Aluminum Corp of China Ltd 601600.SS, 2600.HK, known as Chalco, is set to make its first shipment from Boffa's bauxite mine in Guinea by early-December, an official from parent and state-owned company Chinalco said on Thursday.
A Chinalco official said last month at the China Mining conference in Tianjin that the Boffa launch had been delayed until 2020. Operations at the mine are now expected to be underway by early-December and it will eventually produce 12 million tonnes of bauxite a year.
"The mining operation has already started and the first output will be shipped to China at the beginning of December," Chen Qi, deputy general manager of Chinalco said at an industry conference.
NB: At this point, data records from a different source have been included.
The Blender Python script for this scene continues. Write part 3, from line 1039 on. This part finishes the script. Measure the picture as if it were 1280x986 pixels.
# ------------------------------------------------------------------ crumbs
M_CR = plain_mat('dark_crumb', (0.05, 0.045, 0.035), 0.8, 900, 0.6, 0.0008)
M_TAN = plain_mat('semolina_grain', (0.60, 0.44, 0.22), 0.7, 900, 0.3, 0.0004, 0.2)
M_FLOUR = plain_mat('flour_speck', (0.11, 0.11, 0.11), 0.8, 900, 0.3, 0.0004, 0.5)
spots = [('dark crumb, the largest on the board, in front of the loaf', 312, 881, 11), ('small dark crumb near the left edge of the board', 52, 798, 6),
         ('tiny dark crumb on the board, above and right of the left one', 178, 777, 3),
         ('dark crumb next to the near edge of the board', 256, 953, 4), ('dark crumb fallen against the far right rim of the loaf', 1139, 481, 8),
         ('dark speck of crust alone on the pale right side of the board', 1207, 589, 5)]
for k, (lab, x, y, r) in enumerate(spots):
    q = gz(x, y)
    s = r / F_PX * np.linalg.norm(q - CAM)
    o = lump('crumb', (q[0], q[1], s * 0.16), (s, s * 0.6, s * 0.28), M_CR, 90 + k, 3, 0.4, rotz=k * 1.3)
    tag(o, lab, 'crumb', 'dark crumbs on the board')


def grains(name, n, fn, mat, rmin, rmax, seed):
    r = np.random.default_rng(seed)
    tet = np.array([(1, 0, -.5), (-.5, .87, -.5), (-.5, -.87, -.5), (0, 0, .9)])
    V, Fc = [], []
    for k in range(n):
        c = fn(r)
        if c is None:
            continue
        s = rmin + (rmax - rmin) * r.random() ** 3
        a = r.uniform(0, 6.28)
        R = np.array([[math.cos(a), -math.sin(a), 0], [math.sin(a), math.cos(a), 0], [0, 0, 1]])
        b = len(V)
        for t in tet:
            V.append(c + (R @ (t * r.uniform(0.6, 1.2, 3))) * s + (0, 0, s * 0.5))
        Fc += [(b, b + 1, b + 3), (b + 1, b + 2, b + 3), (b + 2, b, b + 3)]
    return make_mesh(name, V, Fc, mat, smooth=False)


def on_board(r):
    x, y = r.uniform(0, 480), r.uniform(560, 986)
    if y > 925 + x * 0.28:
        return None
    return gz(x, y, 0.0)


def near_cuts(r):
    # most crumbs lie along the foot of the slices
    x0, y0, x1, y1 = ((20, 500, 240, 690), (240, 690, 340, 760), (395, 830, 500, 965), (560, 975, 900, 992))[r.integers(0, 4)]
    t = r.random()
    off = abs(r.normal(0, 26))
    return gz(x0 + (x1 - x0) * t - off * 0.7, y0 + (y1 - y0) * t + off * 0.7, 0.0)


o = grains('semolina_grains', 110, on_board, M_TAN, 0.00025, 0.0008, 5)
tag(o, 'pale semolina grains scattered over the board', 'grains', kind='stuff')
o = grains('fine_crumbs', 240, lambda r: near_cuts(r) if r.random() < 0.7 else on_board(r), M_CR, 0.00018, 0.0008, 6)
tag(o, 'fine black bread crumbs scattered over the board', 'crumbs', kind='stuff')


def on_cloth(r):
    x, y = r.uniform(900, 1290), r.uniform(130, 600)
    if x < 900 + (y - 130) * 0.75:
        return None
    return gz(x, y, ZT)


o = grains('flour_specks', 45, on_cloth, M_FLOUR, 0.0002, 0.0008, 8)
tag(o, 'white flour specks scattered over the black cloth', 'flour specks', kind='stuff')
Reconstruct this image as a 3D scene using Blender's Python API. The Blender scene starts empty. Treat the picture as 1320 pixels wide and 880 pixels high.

Bauxite is a rock refined to make alumina, which is then used to make aluminium metal.
Chalco will also finish construction on the first phase of a 2-million-tonnes-per-year alumina plant in southern China's Guangxi region next year, Chen said on the sidelines of the conference.
He was unsure when the production would begin at the Guangxi Huasheng New Materials Co alumina project, which cost 5.805 billion yuan ($829.99 million).
The alumina plant, in Fangchenggang prefecture in the south of Guangxi province which is close to Vietnam, is just one possible destination for Boffa bauxite, he added.
Chalco had 18.86 million tonnes of alumina capacity at the end of 2018, according to its annual report.
Including all 2 million tonnes from Chalco's Guangxi Huasheng, China is expected to add 4.7 million tonnes of alumina production capacity in 2020, senior analyst Huo Yunbo at Antaike told delegates.
Antaike, the research arm of the China Nonferrous Metals Industry Association, expects China's total production to rise by 3.3% to 73.98 million tonnes next year.
China's alumina demand is seen at 74.24 million tonnes next year, but when factoring in estimated net alumina imports of 1 million tonnes that leaves the Chinese alumina market in a 740,000 tonne surplus next year, Huo said.